シークエンス=続く、繋がるという意味の通り、人や街との「ゆるやかなつながり」がこのホテルが大切にする滞在価値だ。それを象徴するのが4階のロビーラウンジだろう。インテリアデザインは谷尻誠と吉田愛が率いる〈SUPPOSE DESIGN OFFICE〉が担当。青々とした芝生が眩しい宮下公園に、段差や間仕切りもなくシームレスにつながっているのが気持ちいい。ロビーに併設するカフェ〈VALLEY PARK STAND〉は公園とホテルを結ぶ接点であり、宿泊者とビジターが混在してくつろげる場になっている。公園と〈MIYASHITA PARK〉内の商業施設、そしてホテルを自由に行き来して複合的に楽しめるミクストユース感がなんとも新鮮なのだ。

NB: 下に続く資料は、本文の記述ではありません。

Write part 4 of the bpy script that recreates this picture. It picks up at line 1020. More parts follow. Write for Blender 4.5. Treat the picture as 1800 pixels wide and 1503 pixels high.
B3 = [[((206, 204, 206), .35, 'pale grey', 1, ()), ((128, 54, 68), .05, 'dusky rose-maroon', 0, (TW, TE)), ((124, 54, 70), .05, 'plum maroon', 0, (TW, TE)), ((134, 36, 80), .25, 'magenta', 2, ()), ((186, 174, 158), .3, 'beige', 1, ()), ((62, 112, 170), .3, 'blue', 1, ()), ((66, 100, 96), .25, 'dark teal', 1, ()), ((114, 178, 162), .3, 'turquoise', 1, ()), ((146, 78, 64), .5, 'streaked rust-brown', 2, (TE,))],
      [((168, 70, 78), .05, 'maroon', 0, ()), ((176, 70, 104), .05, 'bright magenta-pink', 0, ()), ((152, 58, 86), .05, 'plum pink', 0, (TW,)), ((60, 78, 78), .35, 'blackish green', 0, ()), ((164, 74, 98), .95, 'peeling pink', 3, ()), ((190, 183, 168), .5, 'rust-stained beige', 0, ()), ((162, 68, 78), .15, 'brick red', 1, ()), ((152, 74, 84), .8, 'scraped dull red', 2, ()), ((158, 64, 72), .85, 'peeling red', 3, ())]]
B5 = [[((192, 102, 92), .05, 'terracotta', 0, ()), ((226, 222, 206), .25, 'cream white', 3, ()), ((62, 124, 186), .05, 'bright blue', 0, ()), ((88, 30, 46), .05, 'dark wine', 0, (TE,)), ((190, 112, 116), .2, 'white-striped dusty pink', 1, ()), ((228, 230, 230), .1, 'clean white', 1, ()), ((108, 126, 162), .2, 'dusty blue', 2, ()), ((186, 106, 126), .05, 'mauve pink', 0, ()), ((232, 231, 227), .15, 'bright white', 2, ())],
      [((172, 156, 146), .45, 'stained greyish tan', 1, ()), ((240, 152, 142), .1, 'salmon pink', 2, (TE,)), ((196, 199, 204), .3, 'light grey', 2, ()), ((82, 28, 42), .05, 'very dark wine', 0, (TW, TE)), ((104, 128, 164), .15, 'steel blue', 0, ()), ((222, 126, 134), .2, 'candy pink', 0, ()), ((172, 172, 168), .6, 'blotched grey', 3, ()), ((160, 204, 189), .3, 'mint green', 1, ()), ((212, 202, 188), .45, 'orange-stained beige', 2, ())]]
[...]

●17時イン&14時アウトを実現! 居住性と遊び心が詰まったゲストルーム。

6階から17階までは240室を擁する客室エリア。「感性にあふれた東京の部屋」をテーマに、客室デザインは〈Puddle〉の加藤匡毅が手がけている。主役となるのはやはり、可能な限り大きく取られた窓からの眺望だ。フレームに切り取られた景色は時を追うごとに変化し、見飽きることがない。
〈HAY〉やデンマークの名匠ボーエ・モーエンセンの家具、奈良に拠点を置く〈ニューライトポタリー〉の照明などが散りばめられているのも家具好きならニヤリとしてしまうポイントだ。渋谷の街の風景という “本物感”に負けないよう、木材やスチール、皮革など、細部まで天然素材を使用していることも、シンプルな中に豊かさを感じさせる理由だろう。

そしてホテルファンにとって感動的なのは、チェックイン&チェックアウト時間の常識を覆し、17時イン、14時アウトを実現させたこと! 朝食も12時まで食べられるので、前夜にバーで飲み明かしても安心して朝寝坊できる。もちろん早起きして午前中は周辺を散策し、ゆっくりランチを楽しんでから出発することも可能だ。この滞在時間の変化が、より活動的で有意義な過ごし方を生み出すに違いない。

●メインダイニングもミックスカルチャー。テーマはなんとシルクロード!

朝食からディナーまで提供するのは5階のダイニング〈Dōngxī Restaurant & Sakaba 〉。店名は東西(ドンシー)を意味し、シルクロードがテーマ。「東と西のあいだ」にある国々の食文化を果敢にミックスした“名前のない創作料理”で、メニュー開発は長年〈DEAN & DELUCA〉のエグゼクティブ・シェフを務めていた境哲也が担当。ハーブやスパイス、発酵調味料などを合わせ、日本の良質な食材を使って一皿に仕上げる。
中国、東南アジア、中央アジア、中近東、果てはヨーロッパまで縦断し、フォーやフムス、ファラフェル、そしてタパスと縦横無尽。エッジの効いたスパイシーな料理に合わせるのは力強い個性を持つニューワールドのワイン。タパスで軽く一杯、というカジュアルな使い方も重宝しそうだ。

そしてバー〈sakaba〉では、いま世界的にも話題のクラフトカクテルが味わえる。NYで活躍した経歴を持つバーテンダー、宇塚健が作り出す、ワサビなど和の食材を使った一杯が実に楽しい。無国籍なスパイスフードにクラフトカクテルと、世界の食事情に精通する〈ウェルカム〉ならではの旬なアプローチ! ほかに18階のルーフトップバー〈SOAK〉などもオープン予定だ。
このホテルには、丁寧な空間づくりによって生まれる快適さと上質感、ずっと部屋にいたくなる居住空間としての成熟度など、ライフスタイルショップを成功させてきた〈ウェルカム〉ならではの手腕が詰まっている。シティホテルとリゾートのはざまとでも言うべきか、カジュアルでいてきちんと大人っぽさがあり、旅ならではの非日常感や高揚感があるのだ。長距離の移動は消極的にならざるを得ないこの時期は、渋谷の一画で束の間の非日常を楽しむのも良いかもしれない。新たに整備された宮下公園のグリーンの成長とともに、このホテルが渋谷という都市にゆるやかに根付いていくのが楽しみだ。